Le cartésianisme désigne d'abord la philosophie de René Descartes (1596-1650) avant de s'appliquer et de s'étendre à ses successeurs immédiats et, au-delà, aux philosophes qui se réclament de lui, même si le contenu et le style de leurs doctrines diffèrent sensiblement de ce qui caractérise sa pensée, ou du cartésianisme original.

Une pensée inaugurale

Quoique de taille relativement modeste, l'œuvre de Descartes s'étend à de très nombreux sujets. Elle a exercé une influence considérable sur la philosophie moderne et contemporaine dont elle est indiscutablement à l'origine, toutes tendances confondues. Car, à la différence des philosophies de ces trois derniers siècles, la philosophie cartésienne s'est engagée simultanément dans la voie de la philosophie première ou métaphysique et dans celle de la science, et même de presque toutes les sciences connues au temps de Descartes : mathématiques, physique, médecine (anatomie, physiologie). Le cartésianisme peut même se confondre d'abord et primordialement avec l'esprit scientifique : chez lui, la recherche de la certitude et de l'exactitude dans tous les domaines de la connaissance va de pair avec le rejet des manières de pensée historiques, comme le commentaire et l'interprétation indéfinis des œuvres philosophiques passées, ou trop exclusivement spéculatives, comme celles des philosophes qui croient encore pouvoir « dire » la vérité, sans devoir faire des expériences ni apporter des preuves de ce qu'ils avancent.

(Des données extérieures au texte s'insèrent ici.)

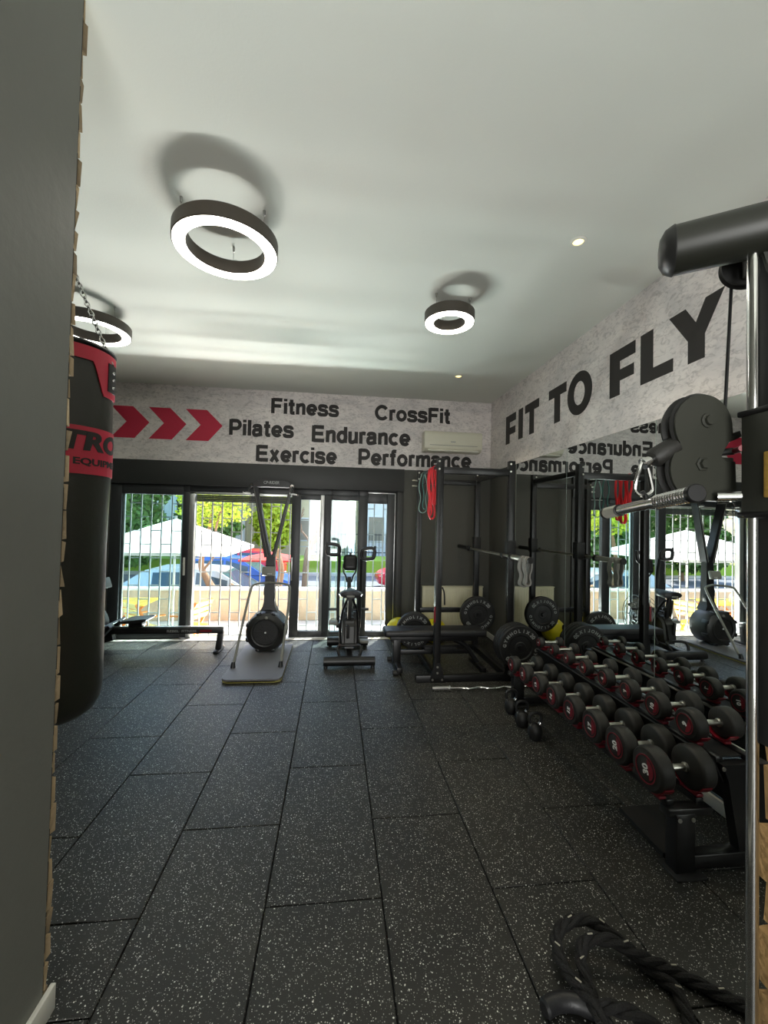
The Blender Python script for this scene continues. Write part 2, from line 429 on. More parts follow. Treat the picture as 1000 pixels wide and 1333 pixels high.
# bold grotesque letters drawn as thick strokes (cap height 1)
def _ell(cx, cy_, rx, ry, a0, a1, n=28): return [(cx+rx*math.cos(math.radians(a0+(a1-a0)*i/n)), cy_+ry*math.sin(math.radians(a0+(a1-a0)*i/n))) for i in range(n+1)]
def _sm(p): return [(v.x, v.y) for v in smooth([(x, y, 0) for x, y in p], 3)]
SW = .235; HS = SW/2
def _arch(x0, x1): return _sm([(x0, .36), (x0+.02, .55), ((x0+x1)/2-.03, .66), (x1-.03, .66), (x1, .55), (x1, .36)])+[(x1, 0)]
GL = {'F': ([[(HS, 0), (HS, 1)], [(HS, .91), (.74, .91)], [(HS, .50), (.66, .50)]], .76),
 'E': ([[(HS, 0), (HS, 1)], [(HS, .91), (.78, .91)], [(HS, .51), (.74, .51)], [(HS, .09), (.81, .09)]], .82),
 'P': ([[(HS, 0), (HS, 1)], [(HS, .91), (.45, .91)]+_ell(.45, .665, .25, .245, 90, -90, 16)+[(HS, .42)]], .80),
 'C': ([_ell(.49, .5, .395, .41, 38, 322, 40)], .92),
 'i': ([[(HS, 0), (HS, .73)], [(HS, .83), (HS, 1)]], SW), 'l': ([[(HS, 0), (HS, 1)]], SW),
 't': ([[(.20, .97), (.20, .30)]+_sm([(.20, .30), (.20, .09), (.30, .08), (.42, .09)]), [(0, .655), (.41, .655)]], .42),
 'f': ([[(.20, 0), (.20, .68)]+_sm([(.20, .68), (.20, .92), (.32, .93), (.44, .91)]), [(0, .655), (.40, .655)]], .43),
 'n': ([[(HS, 0), (HS, .73)], _arch(HS, .53)], .63), 'm': ([[(HS, 0), (HS, .73)], _arch(HS, .50), _arch(.50, .91)], 1.01),
 'r': ([[(HS, 0), (HS, .73)], _sm([(HS, .36), (.12, .60), (.26, .66), (.43, .63)])], .43),
 'u': ([[(.53, 0), (.53, .73)], [(HS, .73), (HS, .36)]+_sm([(HS, .36), (HS, .17), (.14, .07), (.32, .07), (.50, .17), (.53, .36)])], .63),
 'o': ([_ell(.36, .365, .265, .285, 0, 360, 36)], .72), 'c': ([_ell(.36, .365, .265, .285, 42, 318, 32)], .64),
 'e': ([_ell(.36, .365, .265, .285, -4, -4+326, 34), [(.14, .345), (.66, .345)]], .71),
 'd': ([_ell(.34, .365, .245, .285, 0, 360, 34), [(.56, 0), (.56, 1)]], .66),
 'a': ([_sm([(.09, .50), (.12, .645), (.33, .67), (.51, .64), (.52, .46)])+[(.52, .14), (.56, 0)], _sm([(.52, .42), (.36, .40), (.08, .38), (.08, .06), (.30, .05), (.50, .12), (.52, .28)])], .66),
 's': ([_sm([(.57, .50), (.54, .645), (.33, .67), (.10, .65), (.10, .42), (.34, .375), (.585, .33), (.57, .08), (.32, .06), (.08, .08), (.06, .23)])], .66),
 'x': ([[(.10, 0), (.56, .73)], [(.10, .73), (.56, 0)]], .66)}
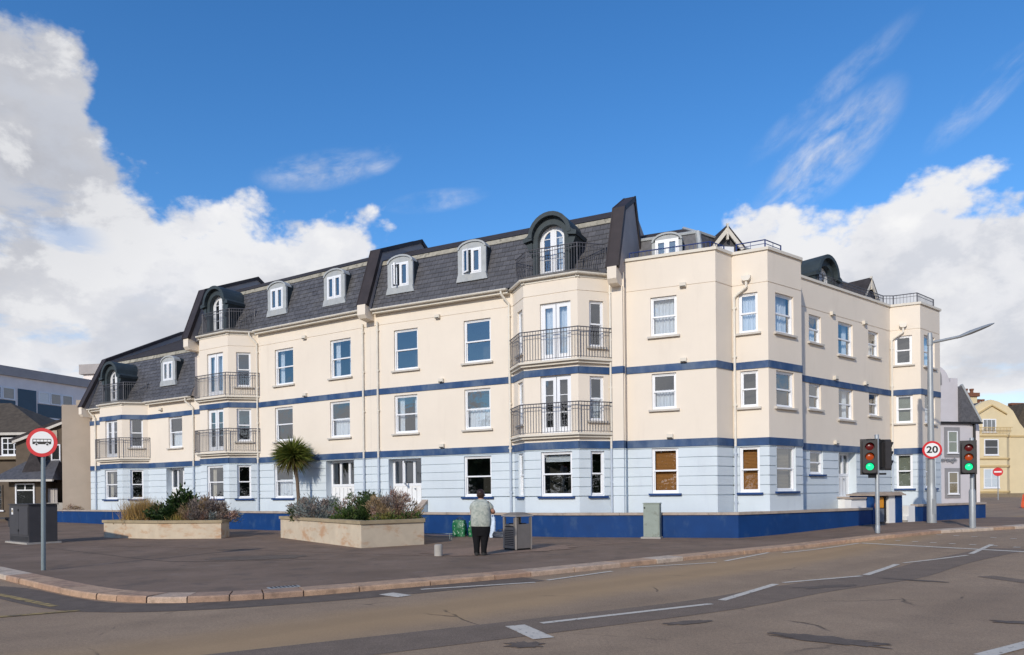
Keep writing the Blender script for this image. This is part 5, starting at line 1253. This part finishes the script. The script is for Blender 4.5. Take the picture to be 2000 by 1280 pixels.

La première grande idée de la philosophie cartésienne, consignée dans les Règles pour la direction de l'esprit (1684 et 1701), un ouvrage inachevé et retrouvé après la mort de son auteur, est celle de la méthode : avant toute étude d'un domaine ou d'un problème particulier, il faut se donner une méthode qui trace la voie à suivre et délimite le cadre dans lequel doit s'effectuer la recherche. La méthode tient dans ces « règles pour la direction de l'esprit » que Descartes ramènera à un petit nombre de préceptes lorsqu'il exposera son vaste projet dans le Discours de la méthode (1637). Le philosophe a attendu de pouvoir présenter au public les échantillons ou les applications de cette méthode pour en exposer les grandes lignes dans cet ouvrage, qui n'était à ses yeux qu'une Préface aux trois traités ou essais qui l'accompagnaient : la Géométrie, la Dioptrique, les Météores.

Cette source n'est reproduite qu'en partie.